:: Task prompt ::
Copy out each line exactly; pictures stay out of the copy.

:: Dataset excerpts ::
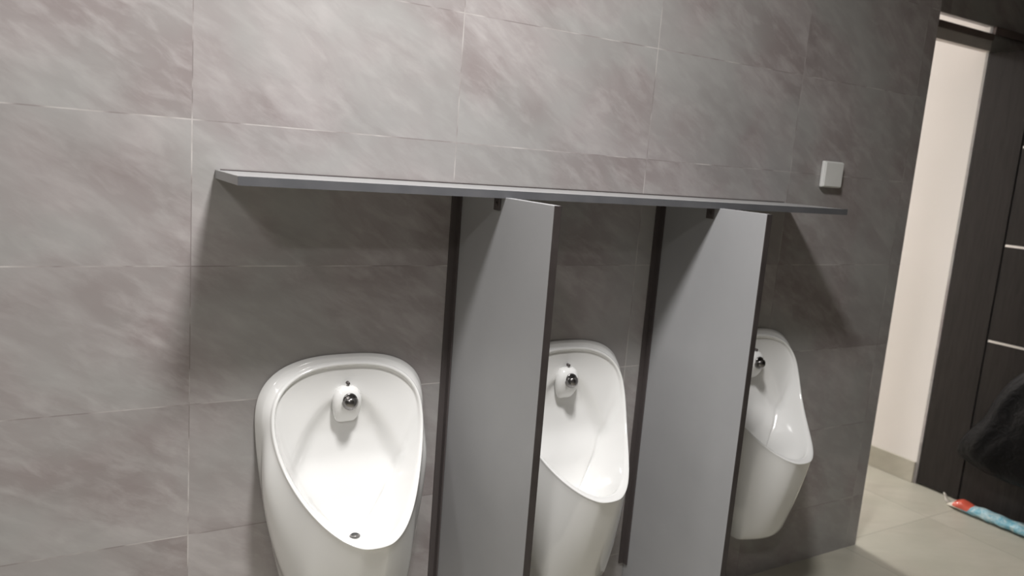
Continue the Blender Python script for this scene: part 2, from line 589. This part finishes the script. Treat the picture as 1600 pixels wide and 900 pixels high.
for dx, ya in ((-.105, 1.415), (-.065, 1.30)):
    bm = bmesh.new()
    pts = [(XR + dx, ya, .72), (XR + dx * .9, ya - .01, .80), (XR - .075, 1.33, .88), (XR - .062, 1.27, .99), (XR - .058, 1.255, 1.045),
           (XR - .056, 1.25, 1.073), (XR - .050, 1.245, 1.045), (XR - .050, 1.24, .98), (XR - .055, 1.27, .86), (XR + dx * .8, ya - .07, .80), (XR + dx, ya - .075, .72)]
    tube(bm, [Vector(p) - HB for p in pts], [(.016, .006)] * 3 + [(.010, .005)] * 5 + [(.016, .006)] * 3, 10)
    o = obj('bag_handle', bm, m_bag, bg, True)
    sb = o.modifiers.new('sub', 'SUBSURF'); sb.levels = 2; sb.render_levels = 2

# ------------------------------------------------------------------ plastic packet on the floor
m_pack = mat('printed_packet_film', (.5, .7, .8), .18, 0, Coat_Weight=.6, Coat_Roughness=.1)
t = NT(m_pack)
tc = t.new('ShaderNodeTexCoord')
sep = t.new('ShaderNodeSeparateXYZ')
t.link(tc.outputs['Object'], sep.inputs[0])
wob = t.math('MULTIPLY_ADD', t.noise(tc.outputs['Object'], 26, 3), .06, -.03)
yy = t.math('ADD', sep.outputs[1], wob)
n_ = t.noise(tc.outputs['Object'], 30, 3, .6, .8)
base = t.mix(t.ramp(n_, .4, .62), (.17, .42, .52), (.48, .62, .64))
white = t.mix(t.ramp(n_, .4, .6), (.62, .56, .47), (.70, .66, .58))
red = (.62, .10, .06)
def band(a, b):
    return t.math('MULTIPLY', t.math('GREATER_THAN', yy, a), t.math('LESS_THAN', yy, b))
c = t.mix(band(.165, .5), base, white)
c = t.mix(t.math('MULTIPLY', band(.14, .205), t.math('GREATER_THAN', sep.outputs[2], .018)), c, red)
c = t.mix(t.math('MULTIPLY', band(-.21, -.155), t.math('GREATER_THAN', sep.outputs[2], .012)), c, red)
c = t.mix(band(-.4, -.215), c, (.03, .09, .28))
t.link(c, t.b.inputs['Base Color'])
b_ = t.new('ShaderNodeBump'); b_.inputs['Strength'].default_value = .8; b_.inputs['Distance'].default_value = .006
t.link(t.noise(tc.outputs['Object'], 55, 3, .6, 1.0), b_.inputs['Height'])
t.link(b_.outputs[0], t.b.inputs['Normal'])
bm = bmesh.new()
ls = []
n = 28; K = 44
for k in range(K + 1):
    s = k / K
    y = .25 - s * .52
    env = min(1, (math.sin(min(1, s / .12) * PI / 2)) ** .8) * (1 if s < .9 else max(.12, math.cos((s - .9) / .1 * PI / 2)))
    hw = .034 * env + .004 + .005 * noise.noise(Vector((s * 9, 0, 1)))
    hh = .020 * env + .002 + .004 * noise.noise(Vector((s * 11, 4, 1)))
    l = []
    for j in range(n):
        a = 2 * PI * j / n
        cr = 1 + .13 * noise.noise(Vector((s * 16, math.cos(a) * 2.2, math.sin(a) * 2.2)))
        z = max(0.0006, hh * (1 + math.sin(a) * cr))
        l.append(Vector((hw * math.cos(a) * cr, y, z)))
    ls.append(l)
loops(bm, ls, True, True)
pk = tag(obj('plastic_packet', bm, m_pack, None, True), 'crumpled light blue and red plastic packet lying on the floor along the open door', 'packet')
pk.location = (3.455, 1.535, 0)
pk.rotation_euler = (0, 0, math.radians(2))
bm = bmesh.new()
tube(bm, [(0, .238, .014), (-.004, .252, .022), (.004, .262, .036), (-.002, .268, .046)], [(.012, .005), (.009, .006), (.007, .005), (.010, .003)], 10)
obj('twisted_end', bm, speck('clear_white_film', (.7, .66, .6), (.6, .57, .52), .25, 30), pk, True)
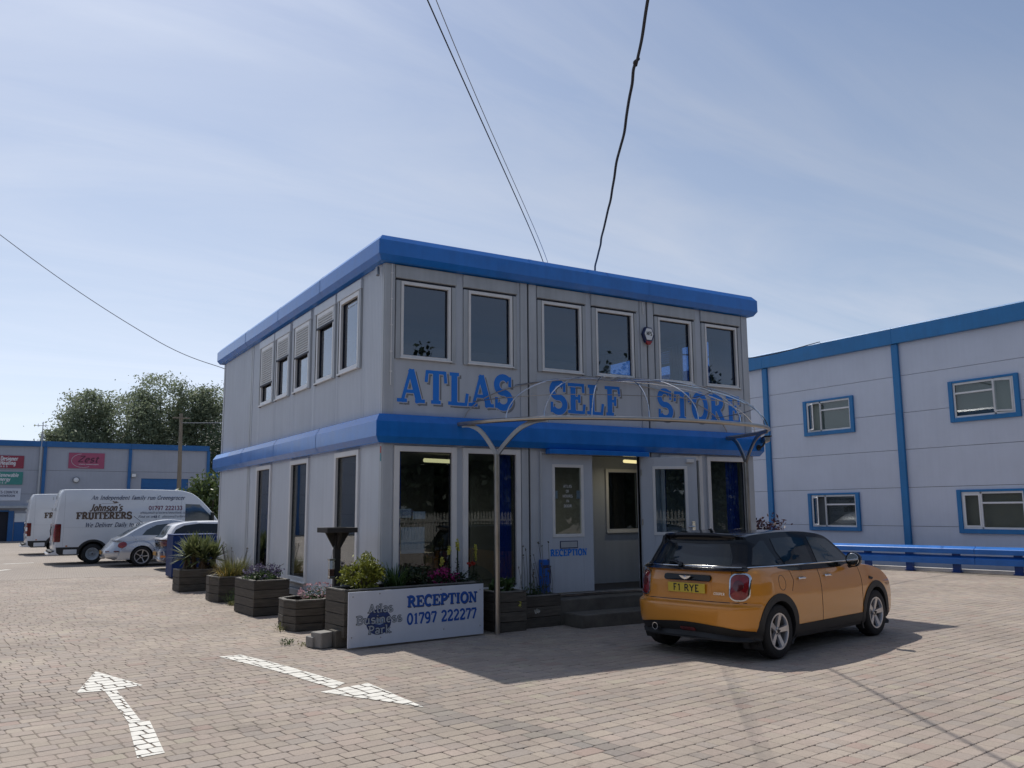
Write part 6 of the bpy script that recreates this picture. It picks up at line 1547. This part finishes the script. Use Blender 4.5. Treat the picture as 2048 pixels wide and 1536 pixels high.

:: Correct output ::
Continue the Blender Python script for this scene: part 2, from line 589. This part finishes the script. Treat the picture as 1600 pixels wide and 900 pixels high.
for dx, ya in ((-.105, 1.415), (-.065, 1.30)):
    bm = bmesh.new()
    pts = [(XR + dx, ya, .72), (XR + dx * .9, ya - .01, .80), (XR - .075, 1.33, .88), (XR - .062, 1.27, .99), (XR - .058, 1.255, 1.045),
           (XR - .056, 1.25, 1.073), (XR - .050, 1.245, 1.045), (XR - .050, 1.24, .98), (XR - .055, 1.27, .86), (XR + dx * .8, ya - .07, .80), (XR + dx, ya - .075, .72)]
    tube(bm, [Vector(p) - HB for p in pts], [(.016, .006)] * 3 + [(.010, .005)] * 5 + [(.016, .006)] * 3, 10)
    o = obj('bag_handle', bm, m_bag, bg, True)
    sb = o.modifiers.new('sub', 'SUBSURF'); sb.levels = 2; sb.render_levels = 2

# ------------------------------------------------------------------ plastic packet on the floor
m_pack = mat('printed_packet_film', (.5, .7, .8), .18, 0, Coat_Weight=.6, Coat_Roughness=.1)
t = NT(m_pack)
tc = t.new('ShaderNodeTexCoord')
sep = t.new('ShaderNodeSeparateXYZ')
t.link(tc.outputs['Object'], sep.inputs[0])
wob = t.math('MULTIPLY_ADD', t.noise(tc.outputs['Object'], 26, 3), .06, -.03)
yy = t.math('ADD', sep.outputs[1], wob)
n_ = t.noise(tc.outputs['Object'], 30, 3, .6, .8)
base = t.mix(t.ramp(n_, .4, .62), (.17, .42, .52), (.48, .62, .64))
white = t.mix(t.ramp(n_, .4, .6), (.62, .56, .47), (.70, .66, .58))
red = (.62, .10, .06)
def band(a, b):
    return t.math('MULTIPLY', t.math('GREATER_THAN', yy, a), t.math('LESS_THAN', yy, b))
c = t.mix(band(.165, .5), base, white)
c = t.mix(t.math('MULTIPLY', band(.14, .205), t.math('GREATER_THAN', sep.outputs[2], .018)), c, red)
c = t.mix(t.math('MULTIPLY', band(-.21, -.155), t.math('GREATER_THAN', sep.outputs[2], .012)), c, red)
c = t.mix(band(-.4, -.215), c, (.03, .09, .28))
t.link(c, t.b.inputs['Base Color'])
b_ = t.new('ShaderNodeBump'); b_.inputs['Strength'].default_value = .8; b_.inputs['Distance'].default_value = .006
t.link(t.noise(tc.outputs['Object'], 55, 3, .6, 1.0), b_.inputs['Height'])
t.link(b_.outputs[0], t.b.inputs['Normal'])
bm = bmesh.new()
ls = []
n = 28; K = 44
for k in range(K + 1):
    s = k / K
    y = .25 - s * .52
    env = min(1, (math.sin(min(1, s / .12) * PI / 2)) ** .8) * (1 if s < .9 else max(.12, math.cos((s - .9) / .1 * PI / 2)))
    hw = .034 * env + .004 + .005 * noise.noise(Vector((s * 9, 0, 1)))
    hh = .020 * env + .002 + .004 * noise.noise(Vector((s * 11, 4, 1)))
    l = []
    for j in range(n):
        a = 2 * PI * j / n
        cr = 1 + .13 * noise.noise(Vector((s * 16, math.cos(a) * 2.2, math.sin(a) * 2.2)))
        z = max(0.0006, hh * (1 + math.sin(a) * cr))
        l.append(Vector((hw * math.cos(a) * cr, y, z)))
    ls.append(l)
loops(bm, ls, True, True)
pk = tag(obj('plastic_packet', bm, m_pack, None, True), 'crumpled light blue and red plastic packet lying on the floor along the open door', 'packet')
pk.location = (3.455, 1.535, 0)
pk.rotation_euler = (0, 0, math.radians(2))
bm = bmesh.new()
tube(bm, [(0, .238, .014), (-.004, .252, .022), (.004, .262, .036), (-.002, .268, .046)], [(.012, .005), (.009, .006), (.007, .005), (.010, .003)], 10)
obj('twisted_end', bm, speck('clear_white_film', (.7, .66, .6), (.6, .57, .52), .25, 30), pk, True)
Write part 6 of the bpy script that recreates this picture. It picks up at line 1547. This part finishes the script. Use Blender 4.5. Treat the picture as 2048 pixels wide and 1536 pixels high.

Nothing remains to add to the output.